DALLAS (Reuters) - Republican presidential candidate John McCain on Friday accused Democrat Barack Obama of breaking his word on campaign financing and said he might turn down public money for his campaign if Obama does so.

Barack Obama

McCain, a senator from Arizona, is trailing far behind both Democratic candidates -- Illinois Sen. Obama and New York Sen. Hillary Clinton -- in fundraising despite having wrapped up his party's nomination for the White House contest in November.

Obama, the Democratic front-runner, pledged last year to accept public financing and its accompanying spending limit of an estimated $85 million for the general election if he wins the nomination and if his opponent also agreed to do so.

But with monthly hauls of some $55 million in February and more than $40 million in March, Obama appears to be rethinking that pledge.

"The fact is that he (Obama) is saying one thing and he's doing another. I mean, that's indisputable," McCain told reporters in Dallas.

"He's always talking in his speeches about how we need to keep our word with the American people. Please keep your word to the American people on the commitment you made in writing."

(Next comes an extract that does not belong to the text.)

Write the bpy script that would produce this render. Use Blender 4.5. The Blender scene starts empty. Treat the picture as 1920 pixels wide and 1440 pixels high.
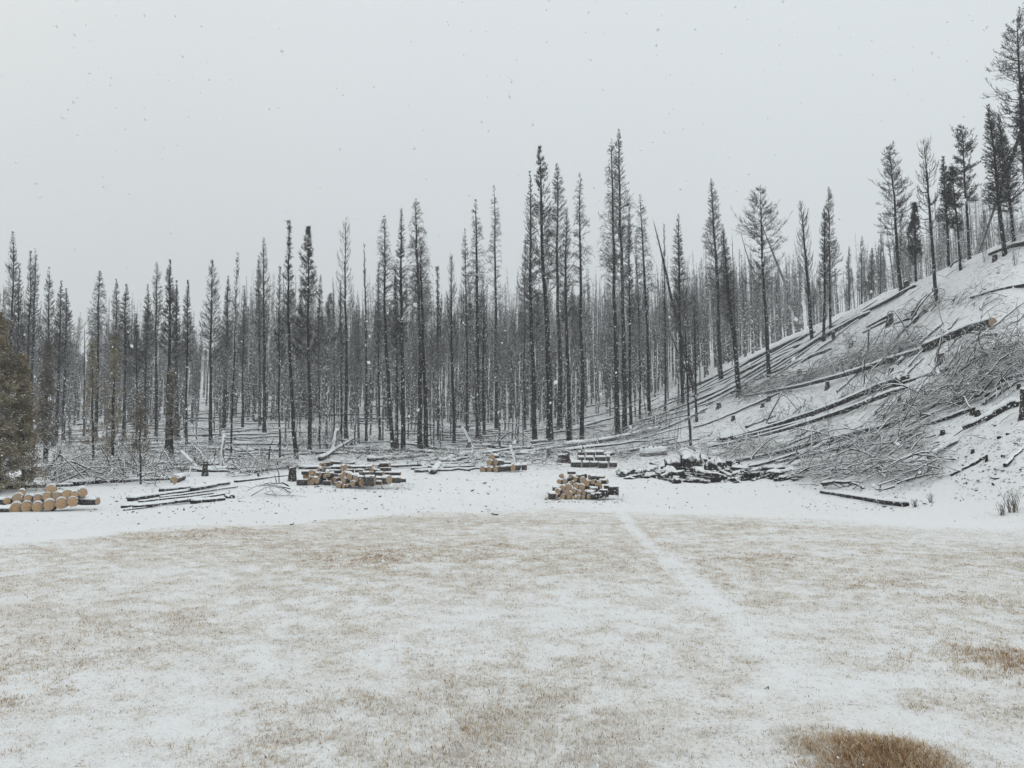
import bpy, math, random
import numpy as np

# ------------------------------------------------------------------ camera, world, light
sc = bpy.context.scene
W0, H0, F = 1920.0, 1440.0, 1423.0          # photograph frame and focal length in its pixels
EYE = 1.7
HORIZON = 862.0
PITCH = math.atan((HORIZON - 720.0) / F)
cam_d = bpy.data.cameras.new("camera")
cam = bpy.data.objects.new("camera", cam_d)
sc.collection.objects.link(cam)
cam.location = (0, 0, EYE)
cam.rotation_euler = (math.radians(90) + PITCH, 0, 0)
cam_d.sensor_width = 36.0
cam_d.lens = 36.0 * F / W0
cam_d.clip_start = 0.05
cam_d.clip_end = 3000
sc.camera = cam

world = bpy.data.worlds.new("World")
sc.world = world
world.use_nodes = True
wn = world.node_tree.nodes; wl = world.node_tree.links
wn.clear()
w_out = wn.new("ShaderNodeOutputWorld")
w_bg = wn.new("ShaderNodeBackground")
w_sky = wn.new("ShaderNodeTexSky")
w_sky.sky_type = 'NISHITA'
w_sky.sun_disc = False
w_sky.sun_elevation = math.radians(40)
w_sky.sun_rotation = math.radians(-60)
w_sky.dust_density = 6.0
w_geo = wn.new("ShaderNodeTexCoord")
w_sep = wn.new("ShaderNodeSeparateXYZ")
w_ramp = wn.new("ShaderNodeValToRGB")
w_ramp.color_ramp.elements[0].position = 0.0
w_ramp.color_ramp.elements[0].color = (5.65, 5.95, 6.07, 1)
w_ramp.color_ramp.elements[1].position = 0.55
w_ramp.color_ramp.elements[1].color = (7.4, 7.85, 8.0, 1)
e = w_ramp.color_ramp.elements.new(1.0); e.color = (10.2, 10.6, 10.8, 1)
w_mix = wn.new("ShaderNodeMixRGB"); w_mix.inputs[0].default_value = 0.93
w_noise = wn.new("ShaderNodeTexNoise"); w_noise.inputs['Scale'].default_value = 1.1; w_noise.inputs['Detail'].default_value = 2
w_mr = wn.new("ShaderNodeMapRange"); w_mr.inputs['To Min'].default_value = 0.93; w_mr.inputs['To Max'].default_value = 1.06
w_mul = wn.new("ShaderNodeVectorMath"); w_mul.operation = 'SCALE'
wl.new(w_geo.outputs['Generated'], w_sep.inputs[0])
wl.new(w_sep.outputs['Z'], w_ramp.inputs[0])
wl.new(w_sky.outputs[0], w_mix.inputs[1]); wl.new(w_ramp.outputs[0], w_mix.inputs[2])
wl.new(w_geo.outputs['Generated'], w_noise.inputs['Vector'])
# the cloud is a little thicker towards the left
w_add = wn.new("ShaderNodeMath"); w_add.operation = 'MULTIPLY_ADD'; w_add.inputs[1].default_value = 0.55
wl.new(w_sep.outputs['X'], w_add.inputs[0]); wl.new(w_noise.outputs['Fac'], w_add.inputs[2])
wl.new(w_add.outputs[0], w_mr.inputs['Value'])
wl.new(w_mix.outputs[0], w_mul.inputs[0]); wl.new(w_mr.outputs[0], w_mul.inputs['Scale'])
wl.new(w_mul.outputs[0], w_bg.inputs['Color'])
w_bg.inputs['Strength'].default_value = 0.1
wl.new(w_bg.outputs[0], w_out.inputs['Surface'])

sun_d = bpy.data.lights.new("sun", 'SUN')
sun_d.energy = 0.5; sun_d.angle = math.radians(40); sun_d.color = (1.0, 0.97, 0.93)
sun = bpy.data.objects.new("sun", sun_d); sc.collection.objects.link(sun)
sun.rotation_euler = (math.radians(50), 0, math.radians(60))
sun.location = (-60, -20, 120)

sc.view_settings.view_transform = 'Standard'
sc.view_settings.look = 'None'
sc.view_settings.exposure = 0.06
sc.view_settings.gamma = 1.0
sc.render.engine = 'CYCLES'
sc.cycles.max_bounces = 6
sc.cycles.diffuse_bounces = 3
sc.cycles.volume_bounces = 1
sc.cycles.use_denoising = True
sc.cycles.denoiser = 'OPENIMAGEDENOISE'
sc.cycles.denoising_input_passes = 'RGB_ALBEDO_NORMAL'
sc.cycles.denoising_prefilter = 'ACCURATE'
sc.render.film_transparent = False

C = sc.collection
rng = np.random.default_rng(7)
random.seed(7)

# ------------------------------------------------------------------ helpers: pixels and terrain
CP, SP = math.cos(PITCH), math.sin(PITCH)

def ray(px, py):
    """direction with world forward component scaled to 1: (dx, 1, dz) per metre of depth Y"""
    x = (np.asarray(px, float) - 960.0) / F
    v = (720.0 - np.asarray(py, float)) / F
    fwd = CP - v * SP
    up = SP + v * CP
    return x / fwd, up / fwd

def pt(px, py, Y):
    dx, dz = ray(px, py)
    return np.array([dx * Y, Y, EYE + dz * Y])

def hash2(ix, iy, s):
    h = (ix.astype(np.int64) * 374761393 + iy.astype(np.int64) * 668265263 + s * 2147483647) & 0xffffffff
    h = ((h ^ (h >> 13)) * 1274126177) & 0xffffffff
    return ((h ^ (h >> 16)) & 0xffff) / 65535.0

def noise2(x, y, s=0):
    ix = np.floor(x); iy = np.floor(y)
    fx = x - ix; fy = y - iy
    fx = fx * fx * (3 - 2 * fx); fy = fy * fy * (3 - 2 * fy)
    a = hash2(ix, iy, s); b = hash2(ix + 1, iy, s); c = hash2(ix, iy + 1, s); d = hash2(ix + 1, iy + 1, s)
    return (a * (1 - fx) + b * fx) * (1 - fy) + (c * (1 - fx) + d * fx) * fy

def fbm(x, y, s=0, o=4):
    v = 0.0; a = 0.5; t = 0
    for k in range(o):
        v = v + a * noise2(x * 2 ** k + 17.3 * k, y * 2 ** k - 9.1 * k, s + k); t += a; a *= 0.5
    return v / t

# measured ground profile: for a bearing (photo column) the row at which ground of a given depth appears
PROF = {
 -400: [(22, 972), (26, 950), (32, 905), (45, 868), (70, 838), (110, 800), (160, 765), (300, 745)],
 0:    [(24, 963), (26.5, 950), (31, 910), (45, 868), (70, 835), (110, 790), (160, 755), (300, 740)],
 240:  [(25, 958), (30, 926), (36, 897), (50, 857), (75, 815), (110, 770), (140, 748), (300, 738)],
 480:  [(29, 945), (34, 918), (40, 886), (48, 858), (62, 830), (90, 785), (120, 748), (300, 735)],
 720:  [(31, 940), (36, 915), (42, 888), (50, 865), (60, 843), (85, 790), (110, 750), (140, 728), (200, 700), (300, 690)],
 960:  [(32, 938), (37, 893), (42, 876), (50, 850), (60, 833), (80, 800), (110, 760), (160, 695), (230, 640), (300, 630)],
 1100: [(33, 936), (38, 905), (44, 875), (50, 855), (60, 832), (80, 790), (110, 740), (160, 670), (230, 606), (300, 596)],
 1200: [(33, 934), (38, 902), (44, 880), (50, 850), (60, 815), (80, 768), (110, 718), (160, 658), (230, 606), (300, 596)],
 1300: [(33, 934), (38, 908), (42, 886), (48, 845), (56, 800), (70, 745), (84, 712), (120, 690), (230, 612), (300, 605)],
 1400: [(31, 938), (36, 912), (42, 875), (48, 828), (58, 762), (70, 700), (78, 668), (110, 668), (230, 612), (300, 605)],
 1500: [(28, 948), (32, 925), (38, 868), (45, 800), (55, 720), (65, 652), (72, 618), (90, 630), (130, 640), (230, 615), (300, 610)],
 1600: [(25, 958), (28, 935), (32, 895), (38, 825), (45, 750), (55, 660), (64, 575), (80, 592), (130, 620), (230, 605)],
 1700: [(22, 970), (25, 948), (29, 890), (34, 810), (40, 725), (48, 632), (57, 523), (70, 548), (130, 600), (230, 600)],
 1800: [(20, 980), (22, 962), (26, 885), (31, 785), (37, 680), (44, 575), (51, 481), (65, 520), (130, 590), (230, 600)],
 1920: [(18.5, 990), (20, 965), (23, 880), (27, 778), (32, 665), (39, 545), (46, 434), (60, 480), (130, 580), (230, 600)],
 2300: [(13, 1048), (15, 975), (18, 865), (22, 740), (28, 590), (36, 430), (43, 330), (60, 370), (130, 520), (230, 580)],
}
_cols = sorted(PROF)
_U = np.array([ray(c, 800)[0] for c in _cols])
NU, NL = 260, 320
UG = np.linspace(-1.15, 1.15, NU)
LG = np.linspace(math.log(3.0), math.log(600.0), NL)
YG = np.exp(LG)
_slope = np.zeros((len(_cols), NL))
for i, c in enumerate(_cols):
    ys = [1.0, PROF[c][0][0] * 0.82] + [p[0] for p in PROF[c]] + [700.0]
    zs = [0.0, 0.0]
    for (Y, py) in PROF[c]:
        zs.append(EYE + ray(c, py)[1] * Y)
    zs.append(zs[-1] + 4.0)
    _slope[i] = np.interp(YG, ys, zs)
HG = np.zeros((NU, NL))
for j in range(NL):
    HG[:, j] = np.interp(UG, _U, _slope[:, j])
# smooth the profile a little in both directions
def smooth(a, k, ax):
    ker = np.exp(-0.5 * (np.arange(-3 * k, 3 * k + 1) / k) ** 2); ker /= ker.sum()
    pad = [(0, 0), (0, 0)]; pad[ax] = (3 * k, 3 * k)
    b = np.pad(a, pad, mode='edge')
    return np.apply_along_axis(lambda v: np.convolve(v, ker, 'valid'), ax, b)
HG = smooth(HG, 5, 0); HG = smooth(HG, 1, 1)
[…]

McCain said he would decide later, if Obama beats Clinton for the Democratic nomination, how to proceed.

"If Sen. Obama is the nominee and decides not to take public financing then obviously we have to evaluate our options on it," he said. "It's possible that I still will (take public funds) and it's possible that I won't."

So far in the campaign, Obama has raised over $233 million, Clinton $189 million and McCain around $80 million. With over a million individual donors and a well-oiled Internet fundraising campaign, Obama could expect to have a significant money advantage over McCain for the election.

McCain raked in more than $15 million last month, but that was well short of the $20 million raised by Clinton and the more than $40 million collected by Obama.

Obama said on Friday he would discuss the issue with McCain if he won the nomination.

"I would like to see a system preserved and I intend, if I am the nominee, to have conversations with Sen. McCain about how to move forward in a way that doesn't allow third parties to overwhelm the system."